• [EXERCISE GOAL]:
Word for word, print each line of the listing below; pictures stay out.

• [RECORDED DATA]:
>> Begin
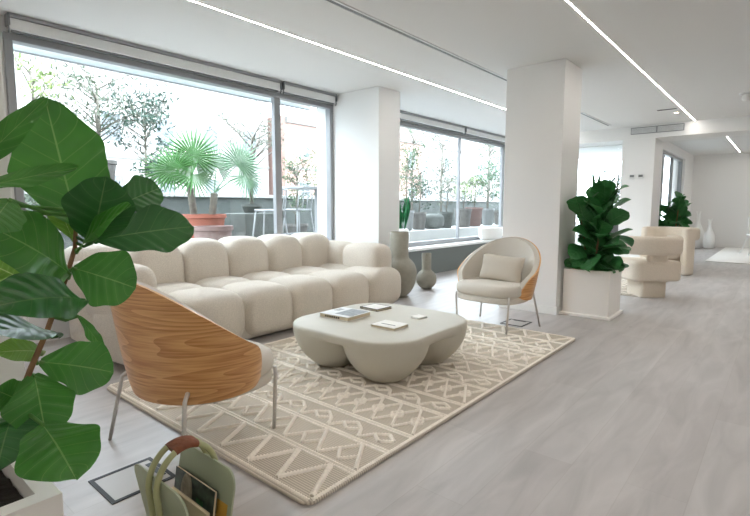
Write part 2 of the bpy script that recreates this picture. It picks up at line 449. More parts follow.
def window(name, plane, a0, a1, z0, z1, posts, fw=.055, axis='y', fm='alu'):
    """frame in the plane X=plane (axis y) or Y=plane (axis x); posts = list of (pos, width)"""
    r = sroot(name)
    def bx(bm, u0, u1, zz0, zz1, d0, d1):
        if axis == 'y': box(bm, plane+d0, plane+d1, u0, u1, zz0, zz1, bev=.004)
        else: box(bm, u0, u1, plane+d0, plane+d1, zz0, zz1, bev=.004)
    bm = B()
    bx(bm, a0, a1, z0, z0+fw*1.3, -.05, .06); bx(bm, a0, a1, z1-fw, z1, -.05, .04)
    bx(bm, a0, a0+fw, z0+fw, z1-fw, -.05, .04); bx(bm, a1-fw, a1, z0+fw, z1-fw, -.05, .04)
    obj('window_frame', bm, M[fm], r, smooth=False)
    for p, w in posts:
        bm = B(); bx(bm, p-w/2, p+w/2, z0+fw, z1-fw, -.03, .03)
        obj('mullion', bm, M[fm], r, smooth=False)
    edges = [a0+fw] + [x for p, w in posts for x in (p-w/2, p+w/2)] + [a1-fw]
    for k in range(0, len(edges), 2):
        bm = B(); u0, u1 = edges[k], edges[k+1]; zz0, zz1 = z0+fw, z1-fw
        if axis == 'y': vs = [(plane, u0, zz0), (plane, u1, zz0), (plane, u1, zz1), (plane, u0, zz1)]
        else: vs = [(u0, plane, zz0), (u1, plane, zz0), (u1, plane, zz1), (u0, plane, zz1)]
        bm.faces.new([bm.verts.new(v) for v in vs])
        obj('glass_pane', bm, M['glass'], r, smooth=False)
    return r
window('window_1', XW, 1.10, 4.58, .40, 2.415, [(3.68, .09)])
window('window_2', XW, 5.0, 10.3, .462, 2.395, [(7.83, .03), (9.6, .10)])
window('window_3', 10.4, -4.62, -2.37, .52, 2.31, [], axis='x', fw=.02, fm='wall')
window('window_4', -2.2, 11.15, 15.0, .02, 2.33, [(12.55, .16), (13.7, .10)], fm='alu')
# lintels above the windows
struct(obj('wall_lintel', box(B(), -4.9, XW-.05, 1.10, 10.3, 2.415, CEIL), M['wall'], smooth=False))

def roller_blind(label, y0, y1, zb=2.41, grp='roller blinds above the windows'):
    t = thing('roller_blind', label, 'blind', (XW+.09, (y0+y1)/2, zb), 0, grp)
    h = (y1-y0)/2
    obj('cassette', box(B(), -.035, .03, -h, h, .010, .092, bev=.006), M['blind'], t, smooth=False)
    obj('headrail', box(B(), -.035, .045, -h, h, .094, .122, bev=.004), M['alu'], t, smooth=False)
    obj('bottom_bar', box(B(), -.012, .012, -h+.02, h-.02, -.004, .011, bev=.003), M['alud'], t, smooth=False)
    for sgn in (-1, 1):
        bm = B(); box(bm, -.03, .05, sgn*h-.008, sgn*h+.008, .03, .118, bev=.003)
        tube(bm, [(.03, sgn*h, .04), (.035, sgn*h, .0), (.02, sgn*h, -.02)], .006, 8)
        obj('bracket', bm, M['alud'], t, smooth=False)
roller_blind('long white roller blind cassette above the wide pane behind the sofa', 1.115, 3.66)
roller_blind('short white roller blind cassette above the narrow pane next to the window pillar', 3.70, 4.55)
roller_blind('white roller blind cassette above the left pane behind the two grey vases', 5.03, 7.82)
roller_blind('white roller blind cassette above the pane behind the front-facing lounge chair', 7.85, 10.25)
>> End
• [SOLUTION]:
Write part 2 of the bpy script that recreates this picture. It picks up at line 449. More parts follow.
def window(name, plane, a0, a1, z0, z1, posts, fw=.055, axis='y', fm='alu'):
    """frame in the plane X=plane (axis y) or Y=plane (axis x); posts = list of (pos, width)"""
    r = sroot(name)
    def bx(bm, u0, u1, zz0, zz1, d0, d1):
        if axis == 'y': box(bm, plane+d0, plane+d1, u0, u1, zz0, zz1, bev=.004)
        else: box(bm, u0, u1, plane+d0, plane+d1, zz0, zz1, bev=.004)
    bm = B()
    bx(bm, a0, a1, z0, z0+fw*1.3, -.05, .06); bx(bm, a0, a1, z1-fw, z1, -.05, .04)
    bx(bm, a0, a0+fw, z0+fw, z1-fw, -.05, .04); bx(bm, a1-fw, a1, z0+fw, z1-fw, -.05, .04)
    obj('window_frame', bm, M[fm], r, smooth=False)
    for p, w in posts:
        bm = B(); bx(bm, p-w/2, p+w/2, z0+fw, z1-fw, -.03, .03)
        obj('mullion', bm, M[fm], r, smooth=False)
    edges = [a0+fw] + [x for p, w in posts for x in (p-w/2, p+w/2)] + [a1-fw]
    for k in range(0, len(edges), 2):
        bm = B(); u0, u1 = edges[k], edges[k+1]; zz0, zz1 = z0+fw, z1-fw
        if axis == 'y': vs = [(plane, u0, zz0), (plane, u1, zz0), (plane, u1, zz1), (plane, u0, zz1)]
        else: vs = [(u0, plane, zz0), (u1, plane, zz0), (u1, plane, zz1), (u0, plane, zz1)]
        bm.faces.new([bm.verts.new(v) for v in vs])
        obj('glass_pane', bm, M['glass'], r, smooth=False)
    return r
window('window_1', XW, 1.10, 4.58, .40, 2.415, [(3.68, .09)])
window('window_2', XW, 5.0, 10.3, .462, 2.395, [(7.83, .03), (9.6, .10)])
window('window_3', 10.4, -4.62, -2.37, .52, 2.31, [], axis='x', fw=.02, fm='wall')
window('window_4', -2.2, 11.15, 15.0, .02, 2.33, [(12.55, .16), (13.7, .10)], fm='alu')
# lintels above the windows
struct(obj('wall_lintel', box(B(), -4.9, XW-.05, 1.10, 10.3, 2.415, CEIL), M['wall'], smooth=False))

def roller_blind(label, y0, y1, zb=2.41, grp='roller blinds above the windows'):
    t = thing('roller_blind', label, 'blind', (XW+.09, (y0+y1)/2, zb), 0, grp)
    h = (y1-y0)/2
    obj('cassette', box(B(), -.035, .03, -h, h, .010, .092, bev=.006), M['blind'], t, smooth=False)
    obj('headrail', box(B(), -.035, .045, -h, h, .094, .122, bev=.004), M['alu'], t, smooth=False)
    obj('bottom_bar', box(B(), -.012, .012, -h+.02, h-.02, -.004, .011, bev=.003), M['alud'], t, smooth=False)
    for sgn in (-1, 1):
        bm = B(); box(bm, -.03, .05, sgn*h-.008, sgn*h+.008, .03, .118, bev=.003)
        tube(bm, [(.03, sgn*h, .04), (.035, sgn*h, .0), (.02, sgn*h, -.02)], .006, 8)
        obj('bracket', bm, M['alud'], t, smooth=False)
roller_blind('long white roller blind cassette above the wide pane behind the sofa', 1.115, 3.66)
roller_blind('short white roller blind cassette above the narrow pane next to the window pillar', 3.70, 4.55)
roller_blind('white roller blind cassette above the left pane behind the two grey vases', 5.03, 7.82)
roller_blind('white roller blind cassette above the pane behind the front-facing lounge chair', 7.85, 10.25)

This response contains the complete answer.